24 April 2008

mod_rails is smokin' fast

I recently switched a heavily used production Ruby on Rails server from using a cluster of mongrels proxied by Apache's load balancer to using only mod_rails in Apache. No more mongrels.

Right away, I could tell that the application was noticeably more responsive. I plan to let this run for a week and then I may put up some pre and post benchmark data.

My first impressions:
  • mod_rails was easy to install using the documentation provided. I needed to install two pre-requisite packages on my CentOS 5.1 server: gcc-c++ and httpd_devel along with their own dependencies. The Yum package manager made quick work of that.
  • mod_rails has a friendly installer which interpreted into plain English what otherwise would have been hairy looking build errors.
  • mod_rails was easy to configure. I already had a virtual host set up for the Apache proxied mongrels. I only had to load the mod_rails module, remove the rewrite engine rules (as the docs instructed), restart Apache, and that was it.

My takeaways:
  • Deploying with mod_rails is much simpler than deploying with proxied mongrels.
  • It appears that mod_rails is much quicker than mongrel.
  • There also appears to be a substantial memory savings in not have to run so many mongrels.

07 April 2008

Case sensitivity in databases

Recently, I had to clean up some SQL to be case-insensitive. It was originally written to be run in MySQL which defaults to case-insensitive searches but can be set otherwise. Now, however, the SQL run is being run in PostgreSQL which always performs case-sensitive searches.

Here's an example using Ruby on Rails's Active Record:

Suppose that a name is stored in the providers table as "SMITH".

Below, the set collection will be empty because Smith is not like SMITH.
@search_field = "Smith"
set = Provider.find(:all, :conditions => "name LIKE '%#{@search_field}%'")

But this yields the expected results:
@search_field = "Smith"
set = Provider.find(:all, :conditions => ["LOWER(name) LIKE LOWER(?)", "%#{@search_field}%"])

The reason the second example works is because it uses the database's LOWER() string function to change Smith to smith and SMITH to smith.

And, as it so happens, the UPPER() and LOWER() string functions both exist and work identically in MySQL and PostgreSQL so the code above is portable.

01 April 2008

Rails and OS X

I spent hours today getting a Ruby on Rails application running on an OS X 10.5.2 server.

The problems were numerous but, honestly, it took so long mainly because I never use OS X and didn't have familiarity with some things that I thoroughly understand in Linux and Windows.

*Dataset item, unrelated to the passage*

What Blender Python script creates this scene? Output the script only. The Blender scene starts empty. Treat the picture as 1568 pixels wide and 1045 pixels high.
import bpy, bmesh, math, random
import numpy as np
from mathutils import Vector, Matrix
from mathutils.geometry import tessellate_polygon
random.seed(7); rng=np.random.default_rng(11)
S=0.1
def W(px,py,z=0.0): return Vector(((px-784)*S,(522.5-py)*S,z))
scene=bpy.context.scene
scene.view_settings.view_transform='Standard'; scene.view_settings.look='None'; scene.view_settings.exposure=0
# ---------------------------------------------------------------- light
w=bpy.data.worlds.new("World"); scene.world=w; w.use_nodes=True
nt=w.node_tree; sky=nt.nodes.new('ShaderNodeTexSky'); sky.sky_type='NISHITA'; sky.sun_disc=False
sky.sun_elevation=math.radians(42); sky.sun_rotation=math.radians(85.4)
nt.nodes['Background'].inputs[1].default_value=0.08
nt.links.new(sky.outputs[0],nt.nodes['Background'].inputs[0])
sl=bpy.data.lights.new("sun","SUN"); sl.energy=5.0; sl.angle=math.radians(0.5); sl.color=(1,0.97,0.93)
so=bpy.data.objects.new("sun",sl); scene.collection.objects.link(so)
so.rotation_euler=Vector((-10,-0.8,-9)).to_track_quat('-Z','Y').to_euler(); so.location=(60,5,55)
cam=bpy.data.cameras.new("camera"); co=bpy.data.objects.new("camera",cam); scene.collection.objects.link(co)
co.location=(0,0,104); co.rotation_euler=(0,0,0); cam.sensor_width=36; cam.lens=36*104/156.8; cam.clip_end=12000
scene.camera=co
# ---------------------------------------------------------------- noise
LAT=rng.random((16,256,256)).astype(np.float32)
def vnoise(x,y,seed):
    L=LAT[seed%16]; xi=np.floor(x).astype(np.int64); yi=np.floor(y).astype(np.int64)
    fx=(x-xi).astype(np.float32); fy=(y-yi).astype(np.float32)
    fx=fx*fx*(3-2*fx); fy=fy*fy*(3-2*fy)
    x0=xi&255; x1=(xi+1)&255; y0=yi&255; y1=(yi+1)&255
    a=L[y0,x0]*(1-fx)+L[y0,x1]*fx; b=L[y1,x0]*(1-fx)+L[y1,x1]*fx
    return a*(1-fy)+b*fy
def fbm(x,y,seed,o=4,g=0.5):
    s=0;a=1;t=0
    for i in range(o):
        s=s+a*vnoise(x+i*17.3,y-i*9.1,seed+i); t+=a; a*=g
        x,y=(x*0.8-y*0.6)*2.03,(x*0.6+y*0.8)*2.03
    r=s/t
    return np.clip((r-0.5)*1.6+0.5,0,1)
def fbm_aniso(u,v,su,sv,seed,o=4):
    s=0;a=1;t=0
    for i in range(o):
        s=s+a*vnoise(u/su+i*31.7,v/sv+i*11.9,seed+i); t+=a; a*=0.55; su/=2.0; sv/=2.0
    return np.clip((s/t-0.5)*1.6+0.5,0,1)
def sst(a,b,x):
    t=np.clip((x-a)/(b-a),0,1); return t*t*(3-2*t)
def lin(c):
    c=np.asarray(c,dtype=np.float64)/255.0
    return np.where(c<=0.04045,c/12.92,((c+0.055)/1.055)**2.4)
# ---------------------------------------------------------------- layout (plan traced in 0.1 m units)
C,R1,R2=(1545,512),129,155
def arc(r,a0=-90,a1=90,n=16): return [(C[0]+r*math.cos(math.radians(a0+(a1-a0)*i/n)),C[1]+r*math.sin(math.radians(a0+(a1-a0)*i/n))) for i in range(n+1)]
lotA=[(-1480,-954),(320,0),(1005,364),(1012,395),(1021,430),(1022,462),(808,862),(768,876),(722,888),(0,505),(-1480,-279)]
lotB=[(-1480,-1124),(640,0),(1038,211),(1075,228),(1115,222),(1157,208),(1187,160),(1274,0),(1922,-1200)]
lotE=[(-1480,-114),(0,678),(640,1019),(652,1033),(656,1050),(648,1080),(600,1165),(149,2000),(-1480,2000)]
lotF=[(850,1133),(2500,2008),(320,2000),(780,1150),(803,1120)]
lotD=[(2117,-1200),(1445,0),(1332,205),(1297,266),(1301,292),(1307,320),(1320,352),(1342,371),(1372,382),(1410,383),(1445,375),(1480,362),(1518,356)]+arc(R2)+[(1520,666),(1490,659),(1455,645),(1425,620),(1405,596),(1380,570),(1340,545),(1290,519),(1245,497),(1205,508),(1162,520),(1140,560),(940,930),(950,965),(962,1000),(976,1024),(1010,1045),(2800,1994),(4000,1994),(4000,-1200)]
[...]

Before I could even begin the process, I had to export the tagged version from my company's CVS repository. CVS cannot export empty directories. From the CVS manual:
(Note that cvs export always removes empty directories.) Probably the best way to do this is to always specify `-P'; if you want an empty directory then put a dummy file (for example `.keepme') in it to prevent `-P' from removing it.
The person who initially applied the version tag didn't know to take care with the empty directories. As a result, I had to add an empty '.cvsignore' file into each directory, commit those dozens of .cvsignore files, and then tag them. That wasn't a big deal to do with "find" once I knew what was needed. This was a shotgun approach but was benign.

First, I could not get mysql to listen to the TCP/IP interface despite what was in the /etc/my.cnf file. Turns out that one has to fiddle with the setting with:
serveradmin settings mysql:allowNetwork = yes
(Is that going to persist after a reboot?)

Second, I couldn't get the C-based mysql ruby gem installed. I simply didn't have the header and library files against which it could build. This should not have been a big deal except that there wasn't a clear source package to download from the mysql site. I had to rely on a tech. support person to do that.

Finally, I had to make sure that the various mongrel instances would start automatically. That took some doing and I finally got them configured using launchd and launchctl. Launchd functions as a complete replacement for inetd, init.d, cron, and a few other things. Basically, one has to configure some XML files. It took some time to get my xml files just right.

One weird thing that I encountered is that if I told the mongrel service to bind to the "localhost" interface it would only do so using IP v.6. I had to specifically tell it to use "" to coerce it to use IP v.4.

The Good:
Once I got into launchd, I began to appreciate how it could simplify a lot of the traditional unix utilities and configurations.

The Bad:
OS X and running Rails on OS X is a niche market for my company. I can't help but to think what a waste of time this was because I won't be able to leverage this experience over many installations. Even if I could, I wouldn't want to because I have zero interest in OS X.

The Ugly:
In reading the launchd documentation, the Apple folks come off as unjustifiably arrogant. Check out this quote from http://developer.apple.com/macosx/launchd.html:
If this is not sufficient for your job, you need to modify your program or file an enhancement request against launchd with Apple.